My goodness, but these are some fascinating questions!
Regarding "lists", believe it or not, in the US it's a "generational" thing. I'm old enough to have been taught that one
does put the comma in, so: "He left town with lock, stock, and barrel in hand".
Regarding your second example, the use of a comma really depends on how much of a "pause" you want to put in the sentence. If you say "I picked up the spoon and stared at it for a while" (i.e. no comma), you give it a clipped, direct sort of impact--this is the kind of thing that Hemingway aimed for. On the other hand, if your character is in a thoughtful, or "dreamy" state, you might want to increase the length of the pause, something like "I picked up the spoon...and stared at it for a while". In short, it all depends on how you want to "pace" you narrative, not on some hard and fast rule.
Of course, your last question is the most interesting one.
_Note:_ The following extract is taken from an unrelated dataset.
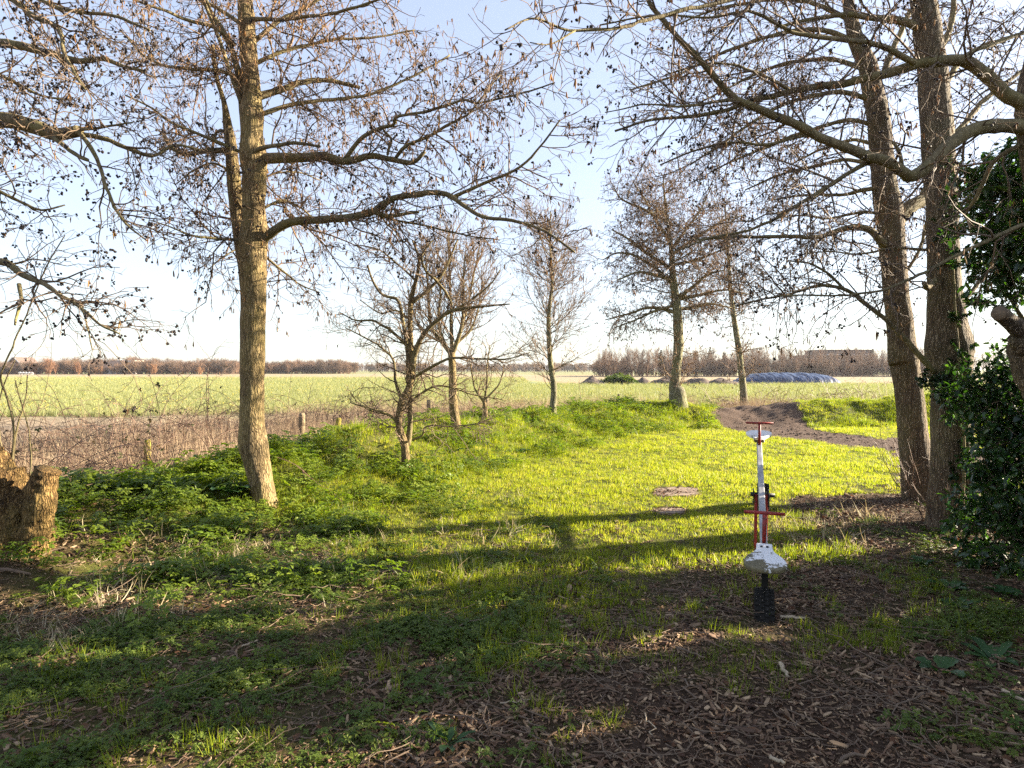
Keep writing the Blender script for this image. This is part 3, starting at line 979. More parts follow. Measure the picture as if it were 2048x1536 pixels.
# --- the big alder on the left
b1, d1 = hit(530, 1012)
T = Tree('alder_tree', b1, 'tall alder with sunlit ridged trunk rising from the leafy bank at left')
T.trunk(tpx([(535, 1040, 72), (531, 1012, 52), (525, 975, 47), (513, 922, 52), (506, 885, 58), (504, 845, 50), (504, 800, 46), (505, 700, 47), (507, 600, 49), (505, 530, 54), (506, 490, 58), (508, 440, 47), (508, 400, 44), (508, 345, 46),
              (507, 315, 54), (504, 270, 44), (503, 230, 46), (503, 180, 37), (497, 100, 34), (492, 30, 30), (490, -60, 26), (492, -200, 20), (495, -350, 10)], d1), 48, .025, .007)
T.trunk(tpx([(505, 640, 14), (494, 560, 24), (482, 480, 28), (471, 400, 27), (465, 330, 25), (461, 285, 22), (455, 250, 17), (448, 205, 11), (432, 150, 8), (425, 90, 6)], d1 + .2), 24, .04, .004, 'stem', twigs=True)
D = d1
LI = [
    ([(515, 492), (540, 468), (580, 445), (640, 440), (700, 435), (745, 420), (790, 395), (850, 385), (890, 387), (920, 405), (960, 430), (1030, 440), (1090, 462), (1150, 505)], 0, -.9, 20, 4),
    ([(745, 420), (775, 433), (805, 428), (838, 424)], -.4, -.5, 10, 6),
    ([(905, 395), (960, 370), (1040, 335), (1085, 290), (1120, 240)], -.5, -.8, 8, 3),
    ([(745, 425), (790, 440), (850, 450), (930, 470), (1000, 480)], -.4, -.2, 6, 2),
    ([(515, 318), (600, 312), (650, 307), (690, 319), (740, 309), (790, 319), (825, 325), (850, 303)], 0, -.5, 21, 7),
    ([(690, 318), (725, 275), (765, 255), (790, 250), (795, 232), (850, 222), (920, 200), (955, 203), (1040, 188), (1110, 165)], -.25, -1.0, 9, 3),
    ([(790, 318), (810, 295), (850, 278), (900, 250), (935, 230), (960, 200), (1000, 150)], -.35, -.6, 8, 3),
    ([(775, 310), (780, 280), (765, 258)], -.3, -.35, 6, 4),
    ([(505, 305), (535, 294), (600, 288), (640, 293)], -.1, -.4, 10, 5),
    ([(500, 312), (450, 290), (380, 262), (340, 245), (300, 215), (250, 190)], 0, -.6, 8, 3),
    ([(502, 285), (487, 230), (480, 180), (470, 120), (445, 60), (415, 10), (400, -70)], -.05, .1, 17, 8),
    ([(482, 205), (455, 130), (430, 60), (408, 0), (395, -80)], -.05, -.4, 9, 5),
    ([(492, 38), (560, 38), (640, 30), (720, 12), (790, -15)], 0, -.9, 9, 4),
    ([(470, 90), (430, 55), (380, 40), (340, 25), (280, 5), (230, -25)], 0, -.8, 9, 4),
    ([(508, 195), (560, 180), (600, 165), (650, 160), (720, 175)], .1, .7, 16, 7),
    ([(520, 230), (580, 210), (650, 200), (740, 185), (830, 150), (900, 110)], .05, .9, 10, 3),
    ([(505, 130), (570, 100), (650, 80), (740, 75), (830, 60)], .05, .7, 9, 3),
    ([(500, 90), (560, 40), (640, -5), (700, -60)], .05, .5, 10, 4),
    ([(495, 160), (430, 140), (360, 135), (290, 110), (240, 60)], .05, .6, 9, 3),
    ([(498, 60), (440, 20), (370, -20), (300, -60)], .05, .6, 9, 4),
    ([(495, 482), (430, 475), (385, 470), (345, 455), (300, 440)], 0, -.9, 7, 2),
    ([(470, 500), (440, 520), (415, 540)], -.2, -.4, 3, 2),
    ([(518, 330), (530, 370), (525, 410), (528, 460)], .1, .3, 7, 3),
    ([(515, 500), (560, 540), (600, 570), (640, 585)], .2, .5, 6, 2),
    ([(460, 300), (400, 305), (370, 312), (340, 293), (325, 265)], .22, .2, 13, 6),
    ([(455, 265), (435, 262), (425, 290), (428, 322)], .2, .1, 8, 4),
    ([(470, 350), (430, 330), (390, 340), (350, 370)], .25, .6, 6, 2),
    ([(520, 420), (570, 400), (620, 430), (650, 480)], .2, .9, 6, 2),
    ([(500, 380), (540, 350), (590, 345), (640, 360)], .2, 1.0, 6, 2),
]
for pts, a, b, w0, w1 in LI:
    T.pl(pts, D + a, D + b, w0, w1)
T.twigs((10.5, .3, 1.2), (12, .14, .5), (10, .05, .15), .08, -.16, .2, .22, .16, .24, csize=1.5, rmin=.0028)
TOT += T.finish(twig_rust)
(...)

To what degree an author should "participate" in his/her narrative is something that has been debated ever since people started telling stories around campfires. To this day, opinion varies wildly. On one hand, you have authors such as Mario Puzo claiming that one should
never write in the first person! But what does this imply for something like, say, Dickens' "David Copperfield", a "personal history" which is, as you know, narrated in the first person? Conversely, there are authors who favor
extreme detachment from their stories, pointing out that this distance gives them the freedom to comment not only on their characters' behavior, but also on their thoughts and states of mind. Take, for example, "The French Lieutenant's Woman", wherein the author actually comments
cynically on the behavior of his own characters!! I suppose it all depends on how much you want to distance yourself and/or your readers from the action and the characters of the story: using first person, you are "in medias res", right in the thick of the action, but you can only comment on your (or your character's) own thoughts; using the third person, you can comment or describe
anything (e.g. in "Notre Dame de Paris" [="The Hunchback of Notre Dame"], Victor Hugo takes
an entire chapter to describe medieval Paris, which he actually marks "Pas pour le lecteur pressé" [="not for the hurried reader"]!).
So, it all comes down to what makes you the most comfortable.